Confusing "tax cuts" with "rate cuts" often keeps us from setting the proper economic course.
There’s been a lot of talk about “tax cuts” lately — well, actually, forever. It was supposedly one of the big campaign issues last year. In fact, Barack Obama ran on the claim that he was going to “cut the taxes of 95% of the American people.” Which, come to think of it, seems a little at odds with his recent decision to not emphasize tax cuts in the latest porkathon “stimulus package” because “I won.”
Anyway, when is a “tax cut” not a tax cut? Apparently, whenever it is discussed by a politician.
Both sides of the aisle continually make the mistake — though it’s no mistake on the part of the Democrats — of confusing a tax rate cut with an actual tax cut. Here is a commonsense, as opposed to the Alice-in-wonderland, definition of a real tax cut. It is a reduction in the amount of taxes paid. Conversely, a tax increase is an increase in the amount of taxes paid to — and revenue received by — the government.
That’s it. Almost too simple, isn’t it?
When a politician says that he’s going to either cut or increase your taxes, he is engaging, wittingly or not, in a conceit and a deceit. He says it as though he has the power to do any such thing, when in fact he does not. He has no power except to reduce or increase the rate at which you pay taxes, whether on property, income, or whatever.
Think of it as the difference between a joystick and a mouse. With a computer mouse, you can point directly to the place that you want to be on a screen. With a joystick, you can only control the rate at which you move toward it, and in so doing, the target may move, and it may move faster or in a different direction than you can keep up with using your rate control. Politicians talk about tax cuts as though they have a computer mouse that allows them to pass a law and a specified amount of revenue will roll in, but the reality is that they have a slow joystick, with a nebulous relationship to the eventual goal.
For instance, he can raise your top income tax rate from, say, thirty to ninety percent. Did he increase your taxes by that amount? Only if you’re as stupid as he is.

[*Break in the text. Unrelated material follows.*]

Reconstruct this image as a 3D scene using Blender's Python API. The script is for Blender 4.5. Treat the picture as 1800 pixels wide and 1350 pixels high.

More likely, you’ll just cut back on how much you work, settle for the lower bracket, or do more work off the books, and he’ll end up getting less in taxes from you than before. So did he increase your taxes? Nope.
More...Similarly, he could cut your rate, and you might be motivated to go out and earn even more, perhaps enough more that you pay more taxes, even at the lower rate. So did he cut your taxes? No. But the wealth of the nation — including your own — was increased.
When the “cost” of a tax rate reduction is “scored” by the Congressional Budget Office, they do a “static” analysis, which means that they assume that the change in rates will have no influence on the behavior of the taxed, which is arrant nonsense. When a politician tells you that he knows how much revenue a tax change will result in, he is either lying or deluded.
Which brings us to the other myth of tax cuts. Leftists (I refuse to call them liberals) view “tax cuts” very differently than do I — and, I hope, you.
I view a reduction in my income tax as more of my own money, which I earned, that I am allowed to keep. Leftists start with the implicit assumption that all wealth, regardless of who actually earned it, is the property of the state, and any amount that we have after taxes is viewed as a gift from the state.
This bizarre worldview results in equating, in their minds, actual tax cuts and government expenditures. It’s all the same to them — it is a “cost” to the government to let you keep your own money. Well, actually, it is not all the same. They vastly prefer an expenditure by the government that funds something that they stipulate — generally to favor some political constituency — to an “expenditure” by the government that allows you to decide what to do with it, and over which they have (so far) no control. This explains why they don’t have any cognitive dissonance with the nonsense that you can give a tax cut to someone who pays no income tax, which seems to be one of the “features” of the so-called stimulus plan. Since they view all “tax cuts” as gifts of the beneficent state, there is no difference in their mind between letting you keep your own money and handing you a check.
But there is a difference, and it is a crucial one: the way in which individual behavior is influenced. As noted above, if I get a reduction in my tax rate — which, remember, is not a “tax cut,” even though almost everyone mistakenly calls it one — I am motivated to go earn more money, because I’ll get to keep more of it on the margin. If, on the other hand, I am simply handed a check, which has no relationship with either past or future effort, there is no reason that it will change my behavior or productivity. That is why the former (a tax rate cut) actually stimulates, while the latter (a no-strings handout) does not. He might go out and spend it, or he might pay off debt, or he might save it. But there’s no particular reason to think that it stimulates the economy, though it may stimulate the recipient into voting for those who granted him the unwilling largess of those actually paying taxes.
Which, of course, is the whole point of this charade, isn’t it?